* BEGIN *
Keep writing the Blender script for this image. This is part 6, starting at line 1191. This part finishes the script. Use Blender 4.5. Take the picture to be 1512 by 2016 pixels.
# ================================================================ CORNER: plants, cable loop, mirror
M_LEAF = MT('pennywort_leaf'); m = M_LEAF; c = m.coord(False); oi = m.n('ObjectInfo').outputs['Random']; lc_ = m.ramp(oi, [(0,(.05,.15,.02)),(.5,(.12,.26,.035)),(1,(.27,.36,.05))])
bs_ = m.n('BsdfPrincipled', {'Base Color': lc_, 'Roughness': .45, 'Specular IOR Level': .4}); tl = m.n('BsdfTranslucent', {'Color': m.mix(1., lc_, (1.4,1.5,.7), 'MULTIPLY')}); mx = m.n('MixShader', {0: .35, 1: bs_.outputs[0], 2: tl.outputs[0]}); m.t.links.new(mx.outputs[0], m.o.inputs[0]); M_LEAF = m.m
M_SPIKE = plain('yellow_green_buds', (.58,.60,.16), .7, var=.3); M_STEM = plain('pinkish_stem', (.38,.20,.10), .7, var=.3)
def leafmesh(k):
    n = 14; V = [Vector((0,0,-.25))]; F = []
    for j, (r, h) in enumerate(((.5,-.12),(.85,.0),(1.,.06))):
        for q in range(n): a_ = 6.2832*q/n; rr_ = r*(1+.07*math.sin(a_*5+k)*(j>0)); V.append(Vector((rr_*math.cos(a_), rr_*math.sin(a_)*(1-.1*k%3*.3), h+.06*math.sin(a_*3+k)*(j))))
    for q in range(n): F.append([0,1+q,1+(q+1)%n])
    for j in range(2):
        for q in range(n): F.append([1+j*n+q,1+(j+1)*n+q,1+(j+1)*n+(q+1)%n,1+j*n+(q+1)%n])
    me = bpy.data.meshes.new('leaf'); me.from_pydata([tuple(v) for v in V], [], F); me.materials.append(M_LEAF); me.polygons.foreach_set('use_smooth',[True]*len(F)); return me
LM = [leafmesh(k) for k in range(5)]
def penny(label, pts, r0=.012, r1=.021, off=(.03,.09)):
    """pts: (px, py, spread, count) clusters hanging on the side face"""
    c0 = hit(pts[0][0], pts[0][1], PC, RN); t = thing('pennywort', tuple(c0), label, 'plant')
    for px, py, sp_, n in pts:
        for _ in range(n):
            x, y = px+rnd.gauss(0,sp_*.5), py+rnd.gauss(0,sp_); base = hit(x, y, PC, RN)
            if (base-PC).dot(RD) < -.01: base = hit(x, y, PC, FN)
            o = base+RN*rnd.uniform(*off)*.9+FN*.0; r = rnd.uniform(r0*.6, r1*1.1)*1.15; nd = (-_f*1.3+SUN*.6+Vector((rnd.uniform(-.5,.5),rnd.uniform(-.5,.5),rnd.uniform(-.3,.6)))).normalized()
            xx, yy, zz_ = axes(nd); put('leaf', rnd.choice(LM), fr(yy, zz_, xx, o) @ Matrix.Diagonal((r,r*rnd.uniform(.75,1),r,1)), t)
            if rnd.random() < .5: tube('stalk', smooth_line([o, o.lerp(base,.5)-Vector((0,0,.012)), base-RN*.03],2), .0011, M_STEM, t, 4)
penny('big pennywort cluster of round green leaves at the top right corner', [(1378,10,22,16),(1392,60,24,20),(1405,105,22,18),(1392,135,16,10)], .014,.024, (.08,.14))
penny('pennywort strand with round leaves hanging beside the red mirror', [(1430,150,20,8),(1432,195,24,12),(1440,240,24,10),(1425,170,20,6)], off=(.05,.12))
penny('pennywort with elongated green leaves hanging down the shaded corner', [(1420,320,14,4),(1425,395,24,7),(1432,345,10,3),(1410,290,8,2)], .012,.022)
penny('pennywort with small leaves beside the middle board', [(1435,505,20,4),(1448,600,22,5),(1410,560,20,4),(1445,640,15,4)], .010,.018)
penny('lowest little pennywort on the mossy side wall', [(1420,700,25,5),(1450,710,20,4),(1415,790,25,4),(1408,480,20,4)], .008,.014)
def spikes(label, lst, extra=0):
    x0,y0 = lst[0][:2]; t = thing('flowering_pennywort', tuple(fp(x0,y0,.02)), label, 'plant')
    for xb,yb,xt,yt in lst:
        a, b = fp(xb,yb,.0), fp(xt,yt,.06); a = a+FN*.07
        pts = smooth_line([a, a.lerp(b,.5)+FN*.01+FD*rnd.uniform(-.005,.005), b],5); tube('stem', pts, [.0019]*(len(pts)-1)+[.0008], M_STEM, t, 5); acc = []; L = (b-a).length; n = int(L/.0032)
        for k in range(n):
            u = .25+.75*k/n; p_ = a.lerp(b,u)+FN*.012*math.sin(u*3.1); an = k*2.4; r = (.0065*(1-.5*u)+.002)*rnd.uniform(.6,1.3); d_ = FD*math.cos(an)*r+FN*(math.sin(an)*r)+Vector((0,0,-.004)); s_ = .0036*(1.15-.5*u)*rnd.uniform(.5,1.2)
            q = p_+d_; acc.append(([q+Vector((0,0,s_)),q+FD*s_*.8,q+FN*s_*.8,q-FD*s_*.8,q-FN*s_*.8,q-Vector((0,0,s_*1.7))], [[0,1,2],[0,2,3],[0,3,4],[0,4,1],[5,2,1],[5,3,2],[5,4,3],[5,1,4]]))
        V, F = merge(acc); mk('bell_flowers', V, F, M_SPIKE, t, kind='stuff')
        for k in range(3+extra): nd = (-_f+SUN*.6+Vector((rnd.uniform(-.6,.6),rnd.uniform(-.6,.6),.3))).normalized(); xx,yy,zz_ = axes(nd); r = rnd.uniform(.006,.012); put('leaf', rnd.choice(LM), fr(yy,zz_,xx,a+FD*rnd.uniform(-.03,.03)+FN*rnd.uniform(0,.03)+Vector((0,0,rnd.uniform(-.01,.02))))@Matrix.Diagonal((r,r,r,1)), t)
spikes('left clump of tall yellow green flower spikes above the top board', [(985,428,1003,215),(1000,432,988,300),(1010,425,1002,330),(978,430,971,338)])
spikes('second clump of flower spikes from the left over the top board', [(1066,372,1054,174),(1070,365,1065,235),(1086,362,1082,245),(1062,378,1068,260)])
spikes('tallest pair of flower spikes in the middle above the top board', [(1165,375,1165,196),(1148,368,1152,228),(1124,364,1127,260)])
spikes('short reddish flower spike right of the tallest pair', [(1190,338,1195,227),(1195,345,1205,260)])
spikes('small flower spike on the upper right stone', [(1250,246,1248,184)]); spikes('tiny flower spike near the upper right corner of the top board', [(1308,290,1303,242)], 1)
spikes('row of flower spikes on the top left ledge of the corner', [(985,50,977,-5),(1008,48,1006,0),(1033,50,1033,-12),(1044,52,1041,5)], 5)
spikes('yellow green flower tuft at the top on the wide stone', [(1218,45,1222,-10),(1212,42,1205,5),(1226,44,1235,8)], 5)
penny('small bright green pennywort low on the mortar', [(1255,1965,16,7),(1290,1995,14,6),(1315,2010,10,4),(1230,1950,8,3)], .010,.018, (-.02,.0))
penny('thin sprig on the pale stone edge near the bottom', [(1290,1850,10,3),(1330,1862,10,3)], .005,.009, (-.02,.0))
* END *
**YOUR INSTRUCTIONS**: Copy out the whole listing exactly.

**TASK RESULT**:
Keep writing the Blender script for this image. This is part 6, starting at line 1191. This part finishes the script. Use Blender 4.5. Take the picture to be 1512 by 2016 pixels.
# ================================================================ CORNER: plants, cable loop, mirror
M_LEAF = MT('pennywort_leaf'); m = M_LEAF; c = m.coord(False); oi = m.n('ObjectInfo').outputs['Random']; lc_ = m.ramp(oi, [(0,(.05,.15,.02)),(.5,(.12,.26,.035)),(1,(.27,.36,.05))])
bs_ = m.n('BsdfPrincipled', {'Base Color': lc_, 'Roughness': .45, 'Specular IOR Level': .4}); tl = m.n('BsdfTranslucent', {'Color': m.mix(1., lc_, (1.4,1.5,.7), 'MULTIPLY')}); mx = m.n('MixShader', {0: .35, 1: bs_.outputs[0], 2: tl.outputs[0]}); m.t.links.new(mx.outputs[0], m.o.inputs[0]); M_LEAF = m.m
M_SPIKE = plain('yellow_green_buds', (.58,.60,.16), .7, var=.3); M_STEM = plain('pinkish_stem', (.38,.20,.10), .7, var=.3)
def leafmesh(k):
    n = 14; V = [Vector((0,0,-.25))]; F = []
    for j, (r, h) in enumerate(((.5,-.12),(.85,.0),(1.,.06))):
        for q in range(n): a_ = 6.2832*q/n; rr_ = r*(1+.07*math.sin(a_*5+k)*(j>0)); V.append(Vector((rr_*math.cos(a_), rr_*math.sin(a_)*(1-.1*k%3*.3), h+.06*math.sin(a_*3+k)*(j))))
    for q in range(n): F.append([0,1+q,1+(q+1)%n])
    for j in range(2):
        for q in range(n): F.append([1+j*n+q,1+(j+1)*n+q,1+(j+1)*n+(q+1)%n,1+j*n+(q+1)%n])
    me = bpy.data.meshes.new('leaf'); me.from_pydata([tuple(v) for v in V], [], F); me.materials.append(M_LEAF); me.polygons.foreach_set('use_smooth',[True]*len(F)); return me
LM = [leafmesh(k) for k in range(5)]
def penny(label, pts, r0=.012, r1=.021, off=(.03,.09)):
    """pts: (px, py, spread, count) clusters hanging on the side face"""
    c0 = hit(pts[0][0], pts[0][1], PC, RN); t = thing('pennywort', tuple(c0), label, 'plant')
    for px, py, sp_, n in pts:
        for _ in range(n):
            x, y = px+rnd.gauss(0,sp_*.5), py+rnd.gauss(0,sp_); base = hit(x, y, PC, RN)
            if (base-PC).dot(RD) < -.01: base = hit(x, y, PC, FN)
            o = base+RN*rnd.uniform(*off)*.9+FN*.0; r = rnd.uniform(r0*.6, r1*1.1)*1.15; nd = (-_f*1.3+SUN*.6+Vector((rnd.uniform(-.5,.5),rnd.uniform(-.5,.5),rnd.uniform(-.3,.6)))).normalized()
            xx, yy, zz_ = axes(nd); put('leaf', rnd.choice(LM), fr(yy, zz_, xx, o) @ Matrix.Diagonal((r,r*rnd.uniform(.75,1),r,1)), t)
            if rnd.random() < .5: tube('stalk', smooth_line([o, o.lerp(base,.5)-Vector((0,0,.012)), base-RN*.03],2), .0011, M_STEM, t, 4)
penny('big pennywort cluster of round green leaves at the top right corner', [(1378,10,22,16),(1392,60,24,20),(1405,105,22,18),(1392,135,16,10)], .014,.024, (.08,.14))
penny('pennywort strand with round leaves hanging beside the red mirror', [(1430,150,20,8),(1432,195,24,12),(1440,240,24,10),(1425,170,20,6)], off=(.05,.12))
penny('pennywort with elongated green leaves hanging down the shaded corner', [(1420,320,14,4),(1425,395,24,7),(1432,345,10,3),(1410,290,8,2)], .012,.022)
penny('pennywort with small leaves beside the middle board', [(1435,505,20,4),(1448,600,22,5),(1410,560,20,4),(1445,640,15,4)], .010,.018)
penny('lowest little pennywort on the mossy side wall', [(1420,700,25,5),(1450,710,20,4),(1415,790,25,4),(1408,480,20,4)], .008,.014)
def spikes(label, lst, extra=0):
    x0,y0 = lst[0][:2]; t = thing('flowering_pennywort', tuple(fp(x0,y0,.02)), label, 'plant')
    for xb,yb,xt,yt in lst:
        a, b = fp(xb,yb,.0), fp(xt,yt,.06); a = a+FN*.07
        pts = smooth_line([a, a.lerp(b,.5)+FN*.01+FD*rnd.uniform(-.005,.005), b],5); tube('stem', pts, [.0019]*(len(pts)-1)+[.0008], M_STEM, t, 5); acc = []; L = (b-a).length; n = int(L/.0032)
        for k in range(n):
            u = .25+.75*k/n; p_ = a.lerp(b,u)+FN*.012*math.sin(u*3.1); an = k*2.4; r = (.0065*(1-.5*u)+.002)*rnd.uniform(.6,1.3); d_ = FD*math.cos(an)*r+FN*(math.sin(an)*r)+Vector((0,0,-.004)); s_ = .0036*(1.15-.5*u)*rnd.uniform(.5,1.2)
            q = p_+d_; acc.append(([q+Vector((0,0,s_)),q+FD*s_*.8,q+FN*s_*.8,q-FD*s_*.8,q-FN*s_*.8,q-Vector((0,0,s_*1.7))], [[0,1,2],[0,2,3],[0,3,4],[0,4,1],[5,2,1],[5,3,2],[5,4,3],[5,1,4]]))
        V, F = merge(acc); mk('bell_flowers', V, F, M_SPIKE, t, kind='stuff')
        for k in range(3+extra): nd = (-_f+SUN*.6+Vector((rnd.uniform(-.6,.6),rnd.uniform(-.6,.6),.3))).normalized(); xx,yy,zz_ = axes(nd); r = rnd.uniform(.006,.012); put('leaf', rnd.choice(LM), fr(yy,zz_,xx,a+FD*rnd.uniform(-.03,.03)+FN*rnd.uniform(0,.03)+Vector((0,0,rnd.uniform(-.01,.02))))@Matrix.Diagonal((r,r,r,1)), t)
spikes('left clump of tall yellow green flower spikes above the top board', [(985,428,1003,215),(1000,432,988,300),(1010,425,1002,330),(978,430,971,338)])
spikes('second clump of flower spikes from the left over the top board', [(1066,372,1054,174),(1070,365,1065,235),(1086,362,1082,245),(1062,378,1068,260)])
spikes('tallest pair of flower spikes in the middle above the top board', [(1165,375,1165,196),(1148,368,1152,228),(1124,364,1127,260)])
spikes('short reddish flower spike right of the tallest pair', [(1190,338,1195,227),(1195,345,1205,260)])
spikes('small flower spike on the upper right stone', [(1250,246,1248,184)]); spikes('tiny flower spike near the upper right corner of the top board', [(1308,290,1303,242)], 1)
spikes('row of flower spikes on the top left ledge of the corner', [(985,50,977,-5),(1008,48,1006,0),(1033,50,1033,-12),(1044,52,1041,5)], 5)
spikes('yellow green flower tuft at the top on the wide stone', [(1218,45,1222,-10),(1212,42,1205,5),(1226,44,1235,8)], 5)
penny('small bright green pennywort low on the mortar', [(1255,1965,16,7),(1290,1995,14,6),(1315,2010,10,4),(1230,1950,8,3)], .010,.018, (-.02,.0))
penny('thin sprig on the pale stone edge near the bottom', [(1290,1850,10,3),(1330,1862,10,3)], .005,.009, (-.02,.0))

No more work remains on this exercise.